** start Source excerpt **

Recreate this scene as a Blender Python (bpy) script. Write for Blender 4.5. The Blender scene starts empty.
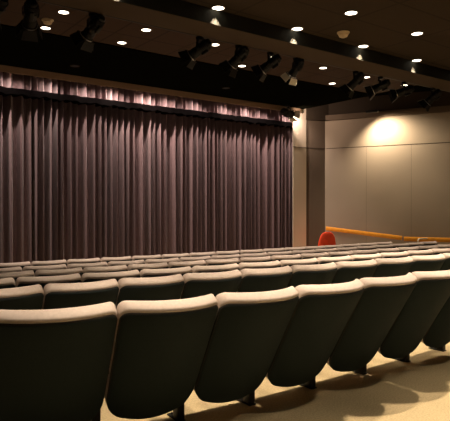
import bpy, bmesh, math, random
from mathutils import Vector, Matrix
random.seed(7)
SC = bpy.context.scene
COL = SC.collection
PI = math.pi

# ------------------------------------------------------------------ camera
EYE = 1.28
YAW = math.radians(36.4)
cam_data = bpy.data.cameras.new('camera')
cam_data.sensor_fit = 'HORIZONTAL'; cam_data.sensor_width = 36.0
cam_data.lens = 36.0 * 550 / 450
cam_data.clip_start = 0.05; cam_data.clip_end = 100
cam = bpy.data.objects.new('camera', cam_data); COL.objects.link(cam)
cam.location = (0, 0, EYE)
cam.rotation_euler = (PI/2 - math.atan(3.5/550), 0, -YAW)
SC.camera = cam

# ------------------------------------------------------------------ world, exposure
w = bpy.data.worlds.new('world'); SC.world = w; w.use_nodes = True
w.node_tree.nodes['Background'].inputs[0].default_value = (0.02, 0.014, 0.01, 1)
w.node_tree.nodes['Background'].inputs[1].default_value = 0.1
SC.view_settings.view_transform = 'Standard'; SC.view_settings.look = 'None'
SC.view_settings.gamma = 1; SC.view_settings.use_curve_mapping = False
SC.view_settings.exposure = 0.0

WARM = (1.0, 0.80, 0.58)
P_DOWN = 275.0        # audience downlights
P_FAR = 80.0         # downlights of the far tiled bay
P_COVE = 150.0         # lamps behind the pelmet board
P_WALL = 250.0        # wall washer
P_HEAD = 6.0       # fill beams added inside dark-lensed spotlight heads

# ------------------------------------------------------------------ materials
def mat(name, col, rough=0.8, metal=0.0, noise=None, bump=None, var=0.15, emit=None, spec=0.3, sheen=0):
    m = bpy.data.materials.new(name); m.use_nodes = True
    nt = m.node_tree; b = nt.nodes['Principled BSDF']
    b.inputs['Base Color'].default_value = (*col, 1)
    b.inputs['Roughness'].default_value = rough
    b.inputs['Metallic'].default_value = metal
    b.inputs['Specular IOR Level'].default_value = spec
    if sheen: b.inputs['Sheen Weight'].default_value = sheen
    tc = nt.nodes.new('ShaderNodeTexCoord')
    if noise:
        n = nt.nodes.new('ShaderNodeTexNoise'); n.inputs['Scale'].default_value = noise
        n.inputs['Detail'].default_value = 5
        nt.links.new(tc.outputs['Object'], n.inputs['Vector'])
        r = nt.nodes.new('ShaderNodeMapRange')
        r.inputs[1].default_value = .25; r.inputs[2].default_value = .75
        r.inputs[3].default_value = 1-var; r.inputs[4].default_value = 1+var
        nt.links.new(n.outputs['Fac'], r.inputs[0])
        mx = nt.nodes.new('ShaderNodeVectorMath'); mx.operation = 'SCALE'
        mx.inputs[0].default_value = col
        nt.links.new(r.outputs[0], mx.inputs['Scale'])
        nt.links.new(mx.outputs[0], b.inputs['Base Color'])
    if bump:
        n2 = nt.nodes.new('ShaderNodeTexNoise'); n2.inputs['Scale'].default_value = bump[0]
        nt.links.new(tc.outputs['Object'], n2.inputs['Vector'])
        bp = nt.nodes.new('ShaderNodeBump'); bp.inputs['Strength'].default_value = bump[1]
        bp.inputs['Distance'].default_value = 0.01
        nt.links.new(n2.outputs['Fac'], bp.inputs['Height'])
        nt.links.new(bp.outputs[0], b.inputs['Normal'])
    if emit:
        b.inputs['Emission Color'].default_value = (*emit[0], 1)
        b.inputs['Emission Strength'].default_value = emit[1]
    return m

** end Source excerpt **

Repeat, exactly and in full, each line from the start of the data to the line that contains "P_HEAD = 6.0". Pictures do not go in.

Recreate this scene as a Blender Python (bpy) script. Write for Blender 4.5. The Blender scene starts empty.
import bpy, bmesh, math, random
from mathutils import Vector, Matrix
random.seed(7)
SC = bpy.context.scene
COL = SC.collection
PI = math.pi

# ------------------------------------------------------------------ camera
EYE = 1.28
YAW = math.radians(36.4)
cam_data = bpy.data.cameras.new('camera')
cam_data.sensor_fit = 'HORIZONTAL'; cam_data.sensor_width = 36.0
cam_data.lens = 36.0 * 550 / 450
cam_data.clip_start = 0.05; cam_data.clip_end = 100
cam = bpy.data.objects.new('camera', cam_data); COL.objects.link(cam)
cam.location = (0, 0, EYE)
cam.rotation_euler = (PI/2 - math.atan(3.5/550), 0, -YAW)
SC.camera = cam

# ------------------------------------------------------------------ world, exposure
w = bpy.data.worlds.new('world'); SC.world = w; w.use_nodes = True
w.node_tree.nodes['Background'].inputs[0].default_value = (0.02, 0.014, 0.01, 1)
w.node_tree.nodes['Background'].inputs[1].default_value = 0.1
SC.view_settings.view_transform = 'Standard'; SC.view_settings.look = 'None'
SC.view_settings.gamma = 1; SC.view_settings.use_curve_mapping = False
SC.view_settings.exposure = 0.0

WARM = (1.0, 0.80, 0.58)
P_DOWN = 275.0        # audience downlights
P_FAR = 80.0         # downlights of the far tiled bay
P_COVE = 150.0         # lamps behind the pelmet board
P_WALL = 250.0        # wall washer
P_HEAD = 6.0       # fill beams added inside dark-lensed spotlight heads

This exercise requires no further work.